_What to do_
Tally the lines of the listing that contain the string "pixels". Give the number and nothing else.

_Recorded information_
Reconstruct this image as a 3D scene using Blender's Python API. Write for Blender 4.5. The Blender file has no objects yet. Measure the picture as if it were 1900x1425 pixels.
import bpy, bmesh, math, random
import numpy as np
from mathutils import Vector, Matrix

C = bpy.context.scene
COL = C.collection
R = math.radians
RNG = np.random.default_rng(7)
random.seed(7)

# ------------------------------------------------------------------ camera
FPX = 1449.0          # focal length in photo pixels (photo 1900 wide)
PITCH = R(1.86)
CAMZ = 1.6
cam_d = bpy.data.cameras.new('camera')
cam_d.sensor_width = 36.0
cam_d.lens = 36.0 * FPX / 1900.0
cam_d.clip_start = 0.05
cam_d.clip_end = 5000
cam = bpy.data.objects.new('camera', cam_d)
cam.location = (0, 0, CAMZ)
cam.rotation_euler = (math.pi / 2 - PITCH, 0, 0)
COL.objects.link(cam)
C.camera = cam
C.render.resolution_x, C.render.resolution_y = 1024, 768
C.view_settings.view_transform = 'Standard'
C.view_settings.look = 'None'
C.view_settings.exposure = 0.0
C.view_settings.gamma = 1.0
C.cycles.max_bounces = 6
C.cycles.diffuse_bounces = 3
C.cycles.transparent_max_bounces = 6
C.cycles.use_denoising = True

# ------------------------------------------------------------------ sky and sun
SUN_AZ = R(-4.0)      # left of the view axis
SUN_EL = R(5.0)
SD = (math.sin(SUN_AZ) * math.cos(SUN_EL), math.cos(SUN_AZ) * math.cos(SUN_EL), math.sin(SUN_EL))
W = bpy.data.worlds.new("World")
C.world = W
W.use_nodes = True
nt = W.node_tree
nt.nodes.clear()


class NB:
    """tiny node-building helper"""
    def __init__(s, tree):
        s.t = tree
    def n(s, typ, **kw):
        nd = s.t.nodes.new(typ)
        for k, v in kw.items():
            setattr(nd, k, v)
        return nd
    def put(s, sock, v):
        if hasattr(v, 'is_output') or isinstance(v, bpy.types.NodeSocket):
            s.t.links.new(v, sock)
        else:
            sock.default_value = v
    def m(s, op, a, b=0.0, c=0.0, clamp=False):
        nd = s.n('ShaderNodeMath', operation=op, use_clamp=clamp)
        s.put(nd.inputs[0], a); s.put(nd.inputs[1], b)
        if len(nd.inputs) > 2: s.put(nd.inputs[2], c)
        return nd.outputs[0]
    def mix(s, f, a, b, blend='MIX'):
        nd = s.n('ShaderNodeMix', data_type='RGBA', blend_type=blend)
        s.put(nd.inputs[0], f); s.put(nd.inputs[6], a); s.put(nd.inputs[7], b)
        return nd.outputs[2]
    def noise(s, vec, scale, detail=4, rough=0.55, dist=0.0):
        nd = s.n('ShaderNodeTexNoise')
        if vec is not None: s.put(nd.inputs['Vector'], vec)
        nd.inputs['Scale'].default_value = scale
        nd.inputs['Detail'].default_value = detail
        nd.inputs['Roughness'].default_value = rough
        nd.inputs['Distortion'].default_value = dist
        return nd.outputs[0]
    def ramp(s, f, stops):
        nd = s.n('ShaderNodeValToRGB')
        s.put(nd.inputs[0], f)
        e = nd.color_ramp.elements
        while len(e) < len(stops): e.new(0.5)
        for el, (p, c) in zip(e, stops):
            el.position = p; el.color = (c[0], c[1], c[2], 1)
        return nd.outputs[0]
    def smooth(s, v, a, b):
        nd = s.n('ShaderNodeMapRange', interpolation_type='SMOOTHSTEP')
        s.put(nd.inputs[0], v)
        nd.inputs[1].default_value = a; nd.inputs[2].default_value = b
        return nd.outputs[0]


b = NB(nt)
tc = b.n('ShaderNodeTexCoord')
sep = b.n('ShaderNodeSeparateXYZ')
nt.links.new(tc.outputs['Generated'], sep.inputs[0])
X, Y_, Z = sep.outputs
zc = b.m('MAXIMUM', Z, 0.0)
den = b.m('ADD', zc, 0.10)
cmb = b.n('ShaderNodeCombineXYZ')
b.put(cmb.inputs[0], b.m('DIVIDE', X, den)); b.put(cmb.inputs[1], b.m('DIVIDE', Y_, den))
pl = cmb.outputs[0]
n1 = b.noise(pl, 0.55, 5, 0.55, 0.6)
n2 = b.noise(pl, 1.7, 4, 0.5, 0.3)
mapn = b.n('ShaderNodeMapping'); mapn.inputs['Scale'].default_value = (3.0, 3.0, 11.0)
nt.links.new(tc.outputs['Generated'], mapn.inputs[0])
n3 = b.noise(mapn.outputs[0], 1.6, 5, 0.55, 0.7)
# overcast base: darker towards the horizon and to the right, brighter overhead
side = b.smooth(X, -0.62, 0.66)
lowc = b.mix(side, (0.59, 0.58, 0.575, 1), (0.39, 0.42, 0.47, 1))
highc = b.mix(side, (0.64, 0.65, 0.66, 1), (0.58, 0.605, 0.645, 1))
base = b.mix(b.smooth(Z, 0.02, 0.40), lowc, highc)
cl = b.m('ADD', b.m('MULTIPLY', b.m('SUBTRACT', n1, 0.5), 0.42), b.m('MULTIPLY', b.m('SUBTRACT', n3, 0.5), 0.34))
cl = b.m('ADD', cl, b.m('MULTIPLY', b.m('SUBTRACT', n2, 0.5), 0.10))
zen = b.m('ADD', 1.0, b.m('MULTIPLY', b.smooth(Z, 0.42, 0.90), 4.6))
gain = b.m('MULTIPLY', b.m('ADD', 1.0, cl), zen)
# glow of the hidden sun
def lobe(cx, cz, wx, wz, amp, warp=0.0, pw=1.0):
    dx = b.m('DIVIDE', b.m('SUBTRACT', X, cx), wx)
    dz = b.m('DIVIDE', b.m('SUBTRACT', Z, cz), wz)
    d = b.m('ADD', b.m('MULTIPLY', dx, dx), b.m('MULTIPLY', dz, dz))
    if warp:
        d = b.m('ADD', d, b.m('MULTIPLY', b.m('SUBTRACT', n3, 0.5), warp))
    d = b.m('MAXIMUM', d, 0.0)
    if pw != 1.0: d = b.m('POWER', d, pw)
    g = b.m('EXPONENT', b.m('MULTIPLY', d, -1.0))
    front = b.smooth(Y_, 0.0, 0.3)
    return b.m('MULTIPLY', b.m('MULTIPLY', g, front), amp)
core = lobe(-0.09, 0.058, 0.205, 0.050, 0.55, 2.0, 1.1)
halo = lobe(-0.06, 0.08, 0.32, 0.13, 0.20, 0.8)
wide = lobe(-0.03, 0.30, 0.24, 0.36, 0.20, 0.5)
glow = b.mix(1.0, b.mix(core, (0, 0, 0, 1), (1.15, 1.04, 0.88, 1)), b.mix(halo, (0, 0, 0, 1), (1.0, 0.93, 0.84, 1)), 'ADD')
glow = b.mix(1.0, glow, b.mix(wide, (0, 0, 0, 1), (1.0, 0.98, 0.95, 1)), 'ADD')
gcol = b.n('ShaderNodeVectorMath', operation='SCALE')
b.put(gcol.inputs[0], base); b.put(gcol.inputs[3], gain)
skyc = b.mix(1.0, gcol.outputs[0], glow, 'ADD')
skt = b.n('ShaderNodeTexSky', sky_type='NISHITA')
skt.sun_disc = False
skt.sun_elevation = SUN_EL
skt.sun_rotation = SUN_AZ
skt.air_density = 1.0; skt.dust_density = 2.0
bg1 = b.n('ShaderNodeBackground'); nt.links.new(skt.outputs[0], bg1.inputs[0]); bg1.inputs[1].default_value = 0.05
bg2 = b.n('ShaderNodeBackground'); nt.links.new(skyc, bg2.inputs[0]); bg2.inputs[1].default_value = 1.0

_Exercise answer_
2